Instructions to follow – Show all lines that include the string "Python"; copy each one.

Data shown –

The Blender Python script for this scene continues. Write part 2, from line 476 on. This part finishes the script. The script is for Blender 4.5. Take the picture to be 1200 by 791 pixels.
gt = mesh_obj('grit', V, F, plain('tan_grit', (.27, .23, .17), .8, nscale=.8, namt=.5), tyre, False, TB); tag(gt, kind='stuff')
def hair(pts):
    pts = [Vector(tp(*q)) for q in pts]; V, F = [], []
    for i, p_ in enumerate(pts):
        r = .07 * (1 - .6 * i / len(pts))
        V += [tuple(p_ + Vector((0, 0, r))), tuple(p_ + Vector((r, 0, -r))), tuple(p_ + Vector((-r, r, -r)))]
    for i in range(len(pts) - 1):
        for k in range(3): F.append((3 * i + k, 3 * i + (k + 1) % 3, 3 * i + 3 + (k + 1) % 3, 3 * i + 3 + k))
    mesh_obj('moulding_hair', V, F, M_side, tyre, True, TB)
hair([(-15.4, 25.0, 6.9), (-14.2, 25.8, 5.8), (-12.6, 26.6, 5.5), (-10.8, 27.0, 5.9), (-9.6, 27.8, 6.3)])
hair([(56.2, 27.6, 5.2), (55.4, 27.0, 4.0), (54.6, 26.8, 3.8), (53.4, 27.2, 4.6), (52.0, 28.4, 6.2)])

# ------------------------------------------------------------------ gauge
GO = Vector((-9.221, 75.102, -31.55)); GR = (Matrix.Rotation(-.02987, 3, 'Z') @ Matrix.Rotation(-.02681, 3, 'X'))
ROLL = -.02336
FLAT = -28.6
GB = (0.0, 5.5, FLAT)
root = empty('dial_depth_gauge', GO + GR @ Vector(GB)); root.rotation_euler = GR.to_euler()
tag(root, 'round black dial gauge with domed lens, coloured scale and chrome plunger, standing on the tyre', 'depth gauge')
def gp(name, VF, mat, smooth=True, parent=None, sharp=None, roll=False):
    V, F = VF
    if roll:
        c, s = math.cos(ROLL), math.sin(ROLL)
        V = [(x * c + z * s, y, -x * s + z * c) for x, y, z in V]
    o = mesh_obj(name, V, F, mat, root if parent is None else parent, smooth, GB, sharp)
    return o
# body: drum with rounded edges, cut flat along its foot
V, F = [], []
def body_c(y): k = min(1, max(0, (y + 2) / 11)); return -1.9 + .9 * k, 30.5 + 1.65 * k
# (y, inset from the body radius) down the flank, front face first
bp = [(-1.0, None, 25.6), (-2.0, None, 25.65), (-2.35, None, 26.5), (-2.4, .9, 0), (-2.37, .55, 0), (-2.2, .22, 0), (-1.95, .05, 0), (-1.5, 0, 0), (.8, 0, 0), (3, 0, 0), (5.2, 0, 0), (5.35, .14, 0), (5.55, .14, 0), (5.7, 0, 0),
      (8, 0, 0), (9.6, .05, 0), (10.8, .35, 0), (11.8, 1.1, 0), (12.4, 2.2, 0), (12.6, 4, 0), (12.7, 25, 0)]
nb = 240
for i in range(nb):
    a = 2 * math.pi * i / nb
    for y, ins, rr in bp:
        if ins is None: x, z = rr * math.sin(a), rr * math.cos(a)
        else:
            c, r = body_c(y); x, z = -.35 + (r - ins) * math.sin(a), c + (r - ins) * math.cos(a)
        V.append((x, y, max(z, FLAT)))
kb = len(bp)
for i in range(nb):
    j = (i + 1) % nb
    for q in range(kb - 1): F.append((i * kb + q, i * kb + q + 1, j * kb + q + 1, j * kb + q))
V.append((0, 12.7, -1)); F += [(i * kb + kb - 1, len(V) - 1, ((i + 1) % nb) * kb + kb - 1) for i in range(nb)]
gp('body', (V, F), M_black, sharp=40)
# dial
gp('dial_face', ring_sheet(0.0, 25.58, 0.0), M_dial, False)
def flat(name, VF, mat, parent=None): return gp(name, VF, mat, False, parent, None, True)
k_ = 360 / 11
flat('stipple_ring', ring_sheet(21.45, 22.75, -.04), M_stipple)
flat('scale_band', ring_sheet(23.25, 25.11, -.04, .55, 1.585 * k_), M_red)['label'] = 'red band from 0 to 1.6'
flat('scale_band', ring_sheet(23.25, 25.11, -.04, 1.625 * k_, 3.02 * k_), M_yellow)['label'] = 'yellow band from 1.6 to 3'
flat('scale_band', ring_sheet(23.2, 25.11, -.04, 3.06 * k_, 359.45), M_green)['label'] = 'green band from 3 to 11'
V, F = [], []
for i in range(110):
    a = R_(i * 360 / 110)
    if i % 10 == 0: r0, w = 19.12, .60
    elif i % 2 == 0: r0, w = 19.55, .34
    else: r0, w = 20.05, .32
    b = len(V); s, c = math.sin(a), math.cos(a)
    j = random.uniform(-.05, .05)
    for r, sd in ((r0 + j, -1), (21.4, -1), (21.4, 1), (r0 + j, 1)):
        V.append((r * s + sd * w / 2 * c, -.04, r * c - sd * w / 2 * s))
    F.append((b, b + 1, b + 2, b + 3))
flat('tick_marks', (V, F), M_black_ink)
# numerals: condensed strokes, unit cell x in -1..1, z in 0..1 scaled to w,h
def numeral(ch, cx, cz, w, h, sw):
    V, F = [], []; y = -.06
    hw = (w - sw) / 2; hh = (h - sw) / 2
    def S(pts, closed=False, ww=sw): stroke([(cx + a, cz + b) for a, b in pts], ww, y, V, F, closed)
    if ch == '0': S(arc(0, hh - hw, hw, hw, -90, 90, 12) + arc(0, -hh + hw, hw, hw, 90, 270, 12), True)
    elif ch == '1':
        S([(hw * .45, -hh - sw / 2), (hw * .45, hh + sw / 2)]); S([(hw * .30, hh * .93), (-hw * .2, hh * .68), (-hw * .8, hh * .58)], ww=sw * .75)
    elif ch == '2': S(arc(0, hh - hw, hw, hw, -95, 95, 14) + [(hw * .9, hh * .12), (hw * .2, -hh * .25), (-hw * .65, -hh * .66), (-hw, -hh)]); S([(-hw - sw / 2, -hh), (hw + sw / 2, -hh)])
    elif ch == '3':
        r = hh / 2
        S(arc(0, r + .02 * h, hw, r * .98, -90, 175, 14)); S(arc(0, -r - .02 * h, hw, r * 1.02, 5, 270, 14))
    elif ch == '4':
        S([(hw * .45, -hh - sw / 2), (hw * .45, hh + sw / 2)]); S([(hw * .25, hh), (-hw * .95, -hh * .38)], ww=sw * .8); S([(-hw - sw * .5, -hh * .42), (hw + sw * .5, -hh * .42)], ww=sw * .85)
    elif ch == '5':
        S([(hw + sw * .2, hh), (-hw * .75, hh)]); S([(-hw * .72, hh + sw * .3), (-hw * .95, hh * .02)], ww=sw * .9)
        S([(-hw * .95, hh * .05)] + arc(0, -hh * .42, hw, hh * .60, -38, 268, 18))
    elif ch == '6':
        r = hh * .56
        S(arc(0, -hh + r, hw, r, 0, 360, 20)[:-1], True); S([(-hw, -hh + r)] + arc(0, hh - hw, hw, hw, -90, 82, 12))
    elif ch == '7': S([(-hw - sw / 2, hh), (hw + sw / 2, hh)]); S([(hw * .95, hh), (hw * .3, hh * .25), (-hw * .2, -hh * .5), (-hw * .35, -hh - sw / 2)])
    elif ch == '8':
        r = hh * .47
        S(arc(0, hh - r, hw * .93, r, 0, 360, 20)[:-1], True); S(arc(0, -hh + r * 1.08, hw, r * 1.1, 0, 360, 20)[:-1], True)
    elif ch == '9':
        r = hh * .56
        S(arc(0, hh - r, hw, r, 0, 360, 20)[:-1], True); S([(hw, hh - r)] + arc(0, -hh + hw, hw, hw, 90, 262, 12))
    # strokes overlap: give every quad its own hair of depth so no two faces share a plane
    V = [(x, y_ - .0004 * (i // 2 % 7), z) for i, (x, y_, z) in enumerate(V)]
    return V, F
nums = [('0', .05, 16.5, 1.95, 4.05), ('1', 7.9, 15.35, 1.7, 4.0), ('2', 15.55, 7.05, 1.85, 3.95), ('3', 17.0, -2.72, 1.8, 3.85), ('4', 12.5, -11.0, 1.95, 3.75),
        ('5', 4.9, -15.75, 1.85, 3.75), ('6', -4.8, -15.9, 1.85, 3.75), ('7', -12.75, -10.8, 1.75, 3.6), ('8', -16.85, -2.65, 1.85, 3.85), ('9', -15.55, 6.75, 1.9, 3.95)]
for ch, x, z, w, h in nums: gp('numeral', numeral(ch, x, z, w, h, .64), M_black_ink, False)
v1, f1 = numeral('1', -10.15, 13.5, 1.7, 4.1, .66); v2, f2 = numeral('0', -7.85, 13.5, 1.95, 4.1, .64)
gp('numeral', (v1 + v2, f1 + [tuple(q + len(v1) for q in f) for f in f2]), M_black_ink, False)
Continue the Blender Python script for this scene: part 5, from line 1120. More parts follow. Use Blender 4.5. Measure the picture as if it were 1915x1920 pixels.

Reply –
The Blender Python script for this scene continues. Write part 2, from line 476 on. This part finishes the script. The script is for Blender 4.5. Take the picture to be 1200 by 791 pixels.
Continue the Blender Python script for this scene: part 5, from line 1120. More parts follow. Use Blender 4.5. Measure the picture as if it were 1915x1920 pixels.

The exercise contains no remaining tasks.